Vibes: After so many vibes rubbing against my clit, I think my love button is over it. I’m one of the few women I’ve met that find it easier to come with my hands than with a vibe. It feels disloyal to my profession to say that. Still, when I need/want more stimulation than just fingers or mouths, I want my stunning Panthere metal vibe or the Ideal Rechargeable Vibe in the sack with me. The Panthere is amazing, strong, quiet, strong. It never ceases to delight me when the cool metal starts warming up on my parts. The Ideal Rechargeable Vibe is my “must have an orgasm in less than 3 minutes” vibe. I like to pop on the Gee Whizard Attachment (what can I say, I love the green color!) and go to town. The Ideal is a little louder than I want when playing with my parter (ie: it scares the dog sometimes), but nothing is better for the get-me-off-and-go.
Butt-Toys: The only plug I use all the time anymore is the Pharaoh’s Eye Stainless Steel Butt-Plug in the pale blue color. It stays in when I do anything: jumping jacks, walking the dog, getting fucked with a strap-on (vaginally, of course). It is beautiful, comfortable, and I can feel it every time I move. I can’t say enough good things about steel in my butt. And it is so pretty that I smile every time it comes out of the drawer.
Firm Toys: Once upon a time, the owner of Phallix Glass (a manufacturer of most of the beautiful glass toys in this world) gave me an Elizabethan. I’ve never been quite the same since. I love that glass toy like I gave birth to it. I feel similarly about the Njoy Pure Wand, also a gift from the guys over at Njoy. I had my first squirting orgasm with this stainless steel crescent and it’s the best G-spotter I’ve ever played with.
And others: I cherish my Twisted Hemp Bondage Rope with a special kind of devotion. I own it in the crimson red color and although we don’t play with it often, every time it comes out of the drawer, my tummy gets butterflies like I am on a hot date with my secret crush. I don’t own the Asp whip, but I covet it and wish that I was hard-core enough to actually play with it in my living room. And if I had a real flesh and blood penis, I’d play with the Fleshlight Sleeve all of the time. I do believe there is nothing closer to real pussy than the “lady” version of the Fleshlight. Even looking at it makes me want to poke it.
And with that cacophony of overshares, I must say good-bye. Thanks for reading my words and for trusting me to come into your life in the most intimate of ways. I hope you’ll continue to check in with me as I embark upon writing for the blog in a column, not yet named, scheduled to debut early next month.
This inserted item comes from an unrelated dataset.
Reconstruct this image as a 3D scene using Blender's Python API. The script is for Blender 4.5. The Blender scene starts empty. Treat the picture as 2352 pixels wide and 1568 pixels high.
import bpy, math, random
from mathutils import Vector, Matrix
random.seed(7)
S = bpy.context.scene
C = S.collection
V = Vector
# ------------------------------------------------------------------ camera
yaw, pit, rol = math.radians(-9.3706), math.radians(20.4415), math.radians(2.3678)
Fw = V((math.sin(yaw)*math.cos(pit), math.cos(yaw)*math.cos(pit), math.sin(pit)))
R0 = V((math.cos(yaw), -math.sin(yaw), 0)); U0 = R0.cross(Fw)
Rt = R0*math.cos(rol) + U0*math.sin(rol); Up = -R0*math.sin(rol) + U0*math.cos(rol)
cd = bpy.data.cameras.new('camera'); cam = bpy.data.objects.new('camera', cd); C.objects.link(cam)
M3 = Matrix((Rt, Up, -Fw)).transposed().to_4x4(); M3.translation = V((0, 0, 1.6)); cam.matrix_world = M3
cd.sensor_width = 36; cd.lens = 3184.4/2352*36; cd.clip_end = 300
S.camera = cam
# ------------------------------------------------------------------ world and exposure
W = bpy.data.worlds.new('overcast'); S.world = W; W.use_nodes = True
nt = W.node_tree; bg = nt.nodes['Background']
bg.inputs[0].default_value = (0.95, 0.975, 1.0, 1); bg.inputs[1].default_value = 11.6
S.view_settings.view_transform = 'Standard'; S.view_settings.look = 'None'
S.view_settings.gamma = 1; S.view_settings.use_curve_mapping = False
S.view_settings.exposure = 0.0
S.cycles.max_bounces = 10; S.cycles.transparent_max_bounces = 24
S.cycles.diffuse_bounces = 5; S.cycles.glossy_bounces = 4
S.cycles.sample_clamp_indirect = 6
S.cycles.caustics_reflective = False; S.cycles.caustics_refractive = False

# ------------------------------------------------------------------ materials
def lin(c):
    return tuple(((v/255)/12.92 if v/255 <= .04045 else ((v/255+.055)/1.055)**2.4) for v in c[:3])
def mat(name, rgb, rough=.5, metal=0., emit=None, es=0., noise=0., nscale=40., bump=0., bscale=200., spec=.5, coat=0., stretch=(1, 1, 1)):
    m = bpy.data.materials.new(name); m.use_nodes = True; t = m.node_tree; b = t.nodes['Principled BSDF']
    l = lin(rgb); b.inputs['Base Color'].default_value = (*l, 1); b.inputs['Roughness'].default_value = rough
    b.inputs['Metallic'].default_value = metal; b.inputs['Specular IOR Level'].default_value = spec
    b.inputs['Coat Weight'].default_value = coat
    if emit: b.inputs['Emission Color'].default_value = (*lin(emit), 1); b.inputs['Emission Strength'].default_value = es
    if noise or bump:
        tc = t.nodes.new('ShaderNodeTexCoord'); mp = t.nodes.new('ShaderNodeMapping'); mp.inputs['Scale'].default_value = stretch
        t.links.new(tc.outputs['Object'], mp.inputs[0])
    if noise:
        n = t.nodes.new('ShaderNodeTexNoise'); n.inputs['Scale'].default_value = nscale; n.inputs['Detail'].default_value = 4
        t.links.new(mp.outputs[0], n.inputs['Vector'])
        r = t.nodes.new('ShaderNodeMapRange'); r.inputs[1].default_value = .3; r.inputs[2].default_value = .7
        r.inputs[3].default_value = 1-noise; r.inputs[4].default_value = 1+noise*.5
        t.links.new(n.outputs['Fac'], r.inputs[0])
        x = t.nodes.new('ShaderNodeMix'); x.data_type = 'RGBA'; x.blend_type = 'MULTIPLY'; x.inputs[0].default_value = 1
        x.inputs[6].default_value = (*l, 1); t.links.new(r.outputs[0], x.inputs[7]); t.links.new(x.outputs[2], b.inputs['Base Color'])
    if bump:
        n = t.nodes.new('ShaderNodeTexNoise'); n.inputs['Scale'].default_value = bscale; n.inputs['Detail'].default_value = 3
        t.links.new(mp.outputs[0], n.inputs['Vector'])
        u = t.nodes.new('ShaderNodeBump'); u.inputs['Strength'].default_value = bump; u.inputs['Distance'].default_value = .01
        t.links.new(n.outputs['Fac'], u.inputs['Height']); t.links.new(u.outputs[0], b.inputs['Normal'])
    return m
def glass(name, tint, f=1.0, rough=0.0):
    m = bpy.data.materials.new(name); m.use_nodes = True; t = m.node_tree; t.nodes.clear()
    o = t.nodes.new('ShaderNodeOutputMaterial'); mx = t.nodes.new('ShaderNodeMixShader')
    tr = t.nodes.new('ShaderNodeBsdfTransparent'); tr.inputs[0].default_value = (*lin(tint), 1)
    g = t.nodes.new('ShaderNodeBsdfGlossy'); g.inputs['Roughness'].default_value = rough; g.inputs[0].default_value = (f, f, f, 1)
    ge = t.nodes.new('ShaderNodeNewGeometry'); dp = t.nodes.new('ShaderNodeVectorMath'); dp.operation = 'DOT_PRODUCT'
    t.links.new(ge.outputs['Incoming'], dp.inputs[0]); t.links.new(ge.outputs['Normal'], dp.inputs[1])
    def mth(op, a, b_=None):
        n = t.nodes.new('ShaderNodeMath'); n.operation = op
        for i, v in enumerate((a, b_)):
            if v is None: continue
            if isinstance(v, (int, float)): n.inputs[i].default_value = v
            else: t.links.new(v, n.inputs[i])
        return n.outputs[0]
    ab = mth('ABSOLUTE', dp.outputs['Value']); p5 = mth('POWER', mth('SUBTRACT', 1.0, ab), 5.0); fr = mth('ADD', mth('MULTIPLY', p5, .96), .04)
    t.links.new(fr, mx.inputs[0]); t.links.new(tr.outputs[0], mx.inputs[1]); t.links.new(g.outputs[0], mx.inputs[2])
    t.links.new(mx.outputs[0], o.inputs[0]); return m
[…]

Until then, thank you and happy playing!
—Rebekah Skoor
This entry was posted on Wednesday, 11 July 2007 at 4:14 pm and is filed under Toys. You can follow any responses to this entry through the RSS 2.0 feed. You can leave a response, or trackback from your own site.







on Wednesday, 11 July 2007 at 9:24 pm Nathan wrote:
Dearest Rebekah,
Your unbridled willingness to share your secrets endears you to me.
I will miss you.
on Friday, 13 July 2007 at 9:55 am Jolie wrote:
You will be greatly missed, especially on the podcast. Hopefully I’ll still get to read your thoughts and comments somewhere else. But for now, remember what my mother always told me: don’t take any wooden nickels. Ah, don’t you just love folksy, Midwestern wisdom?
on Saturday, 14 July 2007 at 8:27 pm Gretchen wrote:
Oh, Rebekah…I will soooooo miss your wisdom and wit, as I’m sure will all of your readers. Please, please tell us where to find you!